Everything old is new again: a new site tracks British rhetoric, a new analytics tool tracks who's reading what, and old James Frey is up to some very new tricks.
- For our speechwriting friends across the pond, there's a new kid on the block: British Political Speech. The site is an ever-expanding online archive of British political orations of all stripes dating back to 1895. Visitors can submit speeches, explore speechwriting resources, and—of course—discuss, analyze, and revel in rhetoric. Hat tip to David Murray of Vital Speeches of the Day for pointing us toward the site.
- It's the age of exploration for online writing. Scribd, the document-sharing site called the "YouTube for documents," is releasing a kit of analytics tools that will allow writers to track their documents across the web—and the world—with pinpoint accuracy, according to Fast Company. Aside from knowing the number of hits documents are receiving, writers will be able to identify the most magnetic search terms, watch how their documents travel through social networking sites, and locate reading hotspots, both on the web and in the world. There are even infared goggles: a new "heat map" will scroll along the left side of a document, glowing red wherever readers linger, and darkening to blue on portions that readers skip. Using this heat-seeking tool, writers will be able to shape content based on how readers react. The whole kit and caboodle is free for Scribd users, and requires no programming. Would you try it out? Do you think these tools will revolutionize writing, or are there regions even the best technology can't (or shouldn't) access?
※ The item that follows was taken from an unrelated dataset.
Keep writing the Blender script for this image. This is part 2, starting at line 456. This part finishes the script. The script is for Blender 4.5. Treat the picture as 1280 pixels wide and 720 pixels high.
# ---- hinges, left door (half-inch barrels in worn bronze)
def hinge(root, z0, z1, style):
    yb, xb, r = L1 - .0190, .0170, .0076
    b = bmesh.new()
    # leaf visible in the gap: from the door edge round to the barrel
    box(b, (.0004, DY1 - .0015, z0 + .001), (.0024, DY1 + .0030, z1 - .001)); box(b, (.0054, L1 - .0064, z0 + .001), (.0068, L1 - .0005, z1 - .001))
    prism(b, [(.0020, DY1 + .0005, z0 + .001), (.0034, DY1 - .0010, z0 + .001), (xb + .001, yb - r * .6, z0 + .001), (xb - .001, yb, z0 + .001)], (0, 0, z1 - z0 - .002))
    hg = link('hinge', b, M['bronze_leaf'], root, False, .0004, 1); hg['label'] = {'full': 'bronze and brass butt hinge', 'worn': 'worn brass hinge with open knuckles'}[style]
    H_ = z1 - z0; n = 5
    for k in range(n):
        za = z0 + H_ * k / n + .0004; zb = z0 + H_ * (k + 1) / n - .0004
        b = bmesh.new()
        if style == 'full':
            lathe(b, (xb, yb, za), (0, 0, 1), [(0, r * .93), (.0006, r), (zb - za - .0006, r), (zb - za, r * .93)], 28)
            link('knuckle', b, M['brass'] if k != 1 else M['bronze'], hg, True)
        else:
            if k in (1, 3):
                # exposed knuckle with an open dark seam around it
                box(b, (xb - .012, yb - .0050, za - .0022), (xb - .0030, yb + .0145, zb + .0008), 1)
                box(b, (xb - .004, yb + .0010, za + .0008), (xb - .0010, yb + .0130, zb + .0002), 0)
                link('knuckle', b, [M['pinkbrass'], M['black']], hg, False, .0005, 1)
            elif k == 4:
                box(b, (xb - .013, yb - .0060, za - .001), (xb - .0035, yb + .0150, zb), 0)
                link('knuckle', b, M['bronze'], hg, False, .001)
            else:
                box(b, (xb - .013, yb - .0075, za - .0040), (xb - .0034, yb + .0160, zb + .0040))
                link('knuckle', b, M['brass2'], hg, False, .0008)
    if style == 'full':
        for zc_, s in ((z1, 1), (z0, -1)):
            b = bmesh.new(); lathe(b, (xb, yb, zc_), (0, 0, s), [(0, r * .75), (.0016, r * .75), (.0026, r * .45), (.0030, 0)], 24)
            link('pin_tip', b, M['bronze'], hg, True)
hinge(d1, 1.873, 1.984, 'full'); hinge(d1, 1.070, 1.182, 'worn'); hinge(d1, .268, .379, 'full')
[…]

- James Frey, most famous for his controversial not-quite-memoir A Million Little Pieces, has since moved onto bigger and better things. Or at least, bigger things. Specifically, masterminding Full Fathom Five, a 30-person young adult fiction factory designed to supply the YA market with a steady stream of latter-day Harry Potters and Twilights. "A lot of artists conceptualize a work and then collaborate with other artists to produce it," he told a group of Columbia creative writing MFAs. New York magazine investigates the terms of that "collaboration," which include $250 up front, possibly $250 upon completion, and either 30 or 40 percent of all generated revenue. In exchange for the (possibility of) big bucks, writers agree, among other things, to give up control their name and image: the company can "use the writer's name or a pseudonym without his or her permission…[and] substitute the writer's full name for a pseudonym at any point in the future." So what do you say? You ready to sign on?